HaPPY-Mine: Designing a Mining Reward Function

In cryptocurrencies, the block reward is meant to serve as the incentive mechanism for miners to commit resources to create blocks and in effect secure the system. Existing systems primarily divide the reward in proportion to expended resources and follow one of two static models for total block reward: (i) a fixed reward for each block (e.g., Ethereum), or (ii) one where the block reward halves every set number of blocks (e.g., the Bitcoin model of halving roughly every 4 years) but otherwise remains fixed between halvings. In recent work, a game-theoretic analysis of the static model under asymmetric miner costs showed that an equilibrium always exists and is unique. Their analysis also reveals how asymmetric costs can lead to large-scale centralization in blockchain mining, a phenomenon that has been observed in Bitcoin and Ethereum and highlighted by other studies.

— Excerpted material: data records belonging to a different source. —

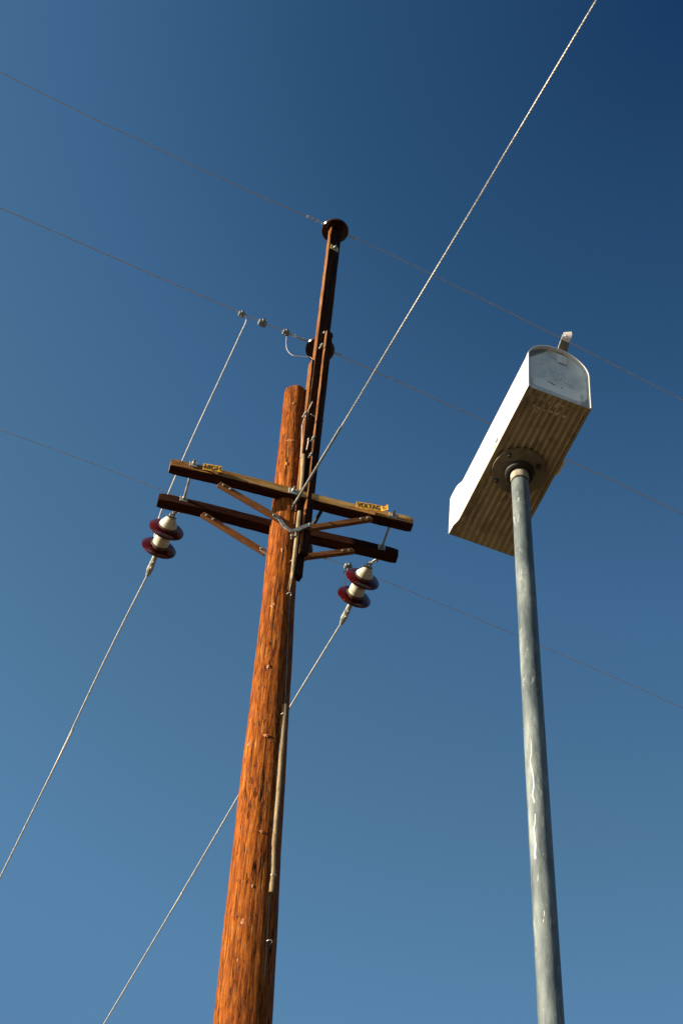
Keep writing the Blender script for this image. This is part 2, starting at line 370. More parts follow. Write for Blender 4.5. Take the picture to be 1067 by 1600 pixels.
# double arming bolts joining both arms near their ends
bolt_pts = []
for fx in ((303, 724), (614, 806)):
    PA = at_plane(*fx, cA - nA * HW, nA); PA.z = max(min(PA.z, ARM_Z + .03), ARM_Z - .02)
    PB = at_plane(0, 0, cB, nB) ; t = (cB + nB * HW - PA).dot(nB) / nB.dot(nA); PB = PA + nA * t
    m = MB(); m.tube([PA - nA * .05, PB + nA * .06], .012, 8)
    for P, n_ in ((PA, -nA), (PA + nA * (2 * HW + .001), nA), (PB - nA * (2 * HW + .001), -nA), (PB, nA)): nut_washer(m, P, n_)
    m.build('arming_bolt', M['galv'], pole); bolt_pts.append(PB)

# centre through-bolt with square washer on the front arm
PC = at_plane(458, 768, cA - nA * HW, nA); m = MB(); nut_washer(m, PC, -nA, .045); m.tube([PC, PC + nA * .22], .011, 8)
m.build('through_bolt', M['galv'], pole)

# --- wooden braces with steel straps
def brace(c, n, arm_px, foot_px, strap_px, off):
    P0 = c - n * (HW + off)
    A_ = at_plane(*arm_px, P0, n); B_ = at_plane(*foot_px, P0, n); d = (B_ - A_).normalized(); up = n.cross(d).normalized()
    L = (B_ - A_).length; Mx = frame((A_ + B_) / 2, d, n, up)
    m = MB(); m.box((0, 0, 0), (1, 0, 0), (0, 1, 0), (0, 0, 1), L / 2, .021, .034, .006)
    b_ = m.build('brace', M['brace'], pole, Mx)
    for q in (.05, .13):
        s = MB(); s.lathe([(-.004, .016), (.003, .016), (.004, .011), (.014, .010)], A_ + d * q - n * .021, -n, 8); s.build('brace_bolt', M['bolt'], b_)
    return A_, B_, d, up
def strap(pts, n, wd=.021, th=.004):
    m = MB(); rings = []; pts = [Vector(p) for p in pts]
    for i, p in enumerate(pts):
        t = (pts[min(i + 1, len(pts) - 1)] - pts[max(i - 1, 0)]).normalized(); u = n.cross(t).normalized()
        rings.append([p + u * wd + n * th, p - u * wd + n * th, p - u * wd - n * th, p + u * wd - n * th])
    m.loft(rings, True, 0, False)
    for k in (0, -1): m.lathe([(0, .015), (.016, .013)], pts[k] - n * th, -n, 6)
    return m
plA = cA - nA * (HW + .03)
brace(cA, nA, (342, 757), (437, 812), None, -.02); brace(cA, nA, (580, 811), (474, 827), None, -.02)
q = [at_plane(x, y, plA, nA) for x, y in ((428, 806), (437, 811), (444, 822), (454, 829), (465, 828), (474, 823), (484, 820))]
strap(q, nA).build('brace_strap', M['bolt'], pole)
brace(cB, nB, (316, 804), (416, 865), None, -.02); brace(cB, nB, (552, 861), (472, 871), None, -.02)
plB = cB - nB * (HW + .03)
q = [at_plane(x, y, plB, nB) for x, y in ((408, 858), (416, 864), (430, 874), (446, 880), (462, 876), (474, 869))]
strap(q, nB).build('brace_strap', M['galv'], pole)
m = MB(); P = at_y(457, 838, pole_axis(ARM_Z).y - .16); m.tube([P, P + ay * .2], .011, 8); m.lathe([(0, .022), (.02, .02)], P, -ay, 6); m.build('through_bolt', M['bolt'], pole)

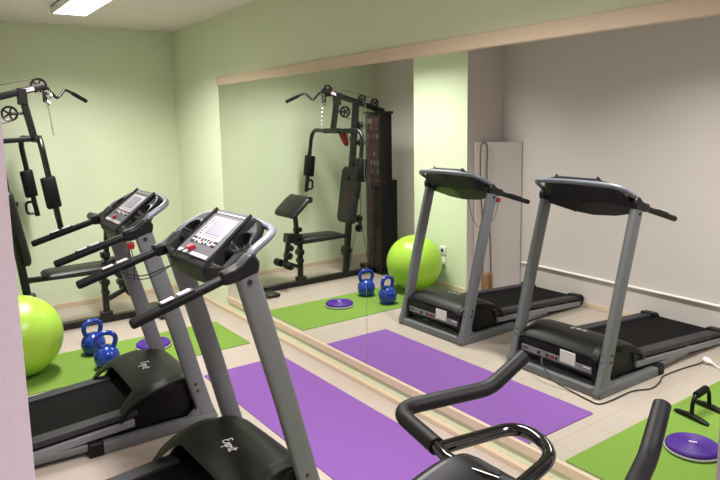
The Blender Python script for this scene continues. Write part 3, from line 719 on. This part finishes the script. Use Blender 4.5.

In this work we introduce a novel family of mining reward functions, HaPPY-Mine (HAsh-Pegged Proportional Yield), which peg the value of the reward to the hashrate of the system, decreasing the reward as the hashrate increases. HaPPY-Mine distributes rewards in proportion to expended hashrate and inherits the safety properties of the generalized proportional reward function. We study HaPPY-Mine under a heterogeneous miner cost model and show that an equilibrium always exists with a unique set of miner participants and a unique total hashrate. Significantly, we prove that a HaPPY-Mine equilibrium is more decentralized than the static model equilibrium under a set of metrics including number of mining participants and hashrate distribution. Finally, we show that any HaPPY-Mine equilibrium is also safe against collusion and sybil attacks, and explore how the market value of the currency affects the equilibrium.